Meine sehr geehrten Damen und Herren!
Liebe Kolleginnen und Kollegen!

Gestatten Sie mir aus aktuellem Anlass zunächst eine Bemerkung. Seit Freitag vergangener Woche werden im Irak eine deutsche Staatsangehörige und ihr irakischer Fahrer vermisst. Nach dem derzeitigen Stand der Erkenntnisse müssen wir davon ausgehen, dass die beiden entführt worden sind. Die Bundesregierung und – ich bin sicher – auch das gesamte Hohe Haus verurteilen diese Tat mit Entschiedenheit.

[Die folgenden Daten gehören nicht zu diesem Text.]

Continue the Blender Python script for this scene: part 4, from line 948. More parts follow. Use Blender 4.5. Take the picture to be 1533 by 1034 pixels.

Eines ist für die Bundesregierung und, wie ich denke, auch für dieses Parlament klar: Wir lassen uns nicht erpressen.

Genauso klar ist: Alle Anstrengungen der Bundesregierung sind in dieser Situation darauf gerichtet, das Leben von Susanne Osthoff und ihres irakischen Begleiters zu schützen und ihre Freilassung zu erreichen. Unsere Gedanken sind in diesen Stunden und Tagen bei den Angehörigen und Freunden der Betroffenen. Wir fühlen mit ihnen. Sie sollen wissen: Alle Deutschen nehmen Anteil am Schicksal der Entführten und alle Deutschen empfinden eine tiefe Solidarität und Verbundenheit mit ihnen.

Ihnen allen möchte ich versichern: Die Bundesregierung unternimmt alles, was in ihrer Macht steht, um die deutsche Staatsangehörige und ihren Fahrer so schnell wie möglich in Sicherheit zu bringen.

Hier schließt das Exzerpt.